Литмир - Электронная Библиотека
Содержание  
A
A

— А меня пустят ехать с ним? — спросила Ксана. 

— Ни в коем случае! Арестантский вагон будет охраняться часовыми. На станциях никому не позволят даже взглянуть в окошко. Но если вы будете справляться в пересыльных тюрьмах о временах ухода этапов и вас не обманут, то вы всегда можете поехать в обычном вагоне того же товаропассажирского поезда, в котором повезут его, и по дороге, на станциях, передавать ему съестное через конвойных. Если будете давать им при этом по двугривенному, то на всякой малой станции, если нет поблизости жандарма, они даже позволят вам обменяться с ним несколькими словами. 

— Конечно, я не отстану от него ни на один шаг, — говорила Ксана, — и буду им давать сколько угодно, только бы позволяли видеться! 

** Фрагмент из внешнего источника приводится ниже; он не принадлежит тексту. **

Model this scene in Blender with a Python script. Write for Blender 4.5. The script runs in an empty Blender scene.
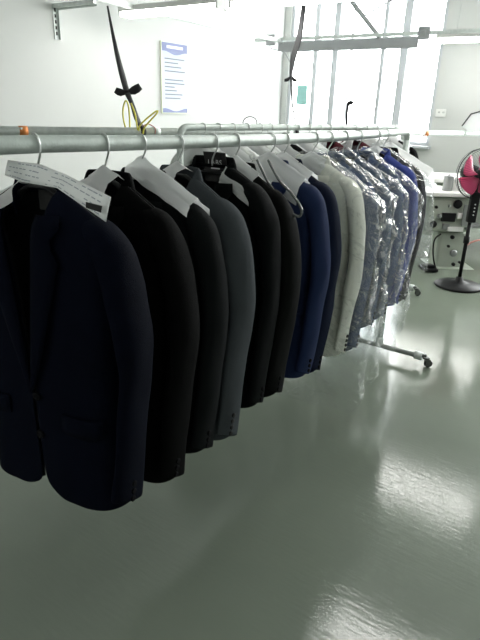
import bpy, bmesh, math, random
from mathutils import Vector, Matrix, noise
sc = bpy.context.scene
COL = sc.collection
PI = math.pi
# ------------------------------------------------------------ camera model
FOC = 542.0; PITCH = math.radians(21.4); ROLL = math.radians(1.87); EYE = 1.46
F = Vector((0, math.cos(PITCH), -math.sin(PITCH)))
_r = Vector((1, 0, 0)); _u = Vector((0, math.sin(PITCH), math.cos(PITCH)))
R = _r*math.cos(ROLL) + _u*math.sin(ROLL)
U = _u*math.cos(ROLL) - _r*math.sin(ROLL)
CAM = Vector((0, 0, EYE))
def ray(x, y): return F + R*((x-240)/FOC) + U*((320-y)/FOC)
def proj(P):
    q = Vector(P)-CAM; z = q.dot(F)
    return 240+FOC*q.dot(R)/z, 320-FOC*q.dot(U)/z
def atD(x, y, D):
    d = ray(x, y); return CAM + d*(D/d.y)
def atZ(x, y, z):
    d = ray(x, y); return CAM + d*((z-EYE)/d.z)
def atPlane(x, y, p0, n):
    d = ray(x, y); return CAM + d*((Vector(p0)-CAM).dot(n)/d.dot(n))
cd = bpy.data.cameras.new('camera'); cam = bpy.data.objects.new('camera', cd); COL.objects.link(cam)
cd.sensor_fit = 'VERTICAL'; cd.sensor_height = 24; cd.lens = FOC/640*24; cd.clip_start = .05; cd.clip_end = 200
cam.matrix_world = Matrix(((R.x, U.x, -F.x, 0), (R.y, U.y, -F.y, 0), (R.z, U.z, -F.z, EYE), (0, 0, 0, 1)))
sc.camera = cam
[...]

Вся она была олицетворенное самопожертвование, ни на минуту она не думала о своих собственных неудобствах, а только о том, чтобы мне было легче. Когда я вспоминаю теперь, как она болела за меня душой в то время и как волновались и остальные мои друзья, меня совсем подавляет чувство бессилия правдиво выразить им свою признательность или с фотографической точностью описать их заботливость обо мне. 

Наступило 26 июня, одиннадцатый день моего пребывания в ялтинской тюрьме. В этот день в шесть с половиной часов утра, когда я еще лежал в постели, в дверь соседней камеры уголовных вдруг ворвались дежурные с таким страшным громом и топотом, как еще никогда ранее. Крики: «Вставай, вставай! Стройсь, равняйсь!» — раздались, казалось, с небывалым бешенством. 

— Выноси кровать! Скорей! Скорей! Чего смотришь? — доносилось до меня через дверь. 

«Верно, ждут сегодня начальство! — подумал я. — Уж не меня ли хотят снаряжать в дорогу?» 

Я закутался с головой в одеяло и остался лежать, как будто ничего не слышу. 

— Здраю желаем! — раздалось из общей арестантской. 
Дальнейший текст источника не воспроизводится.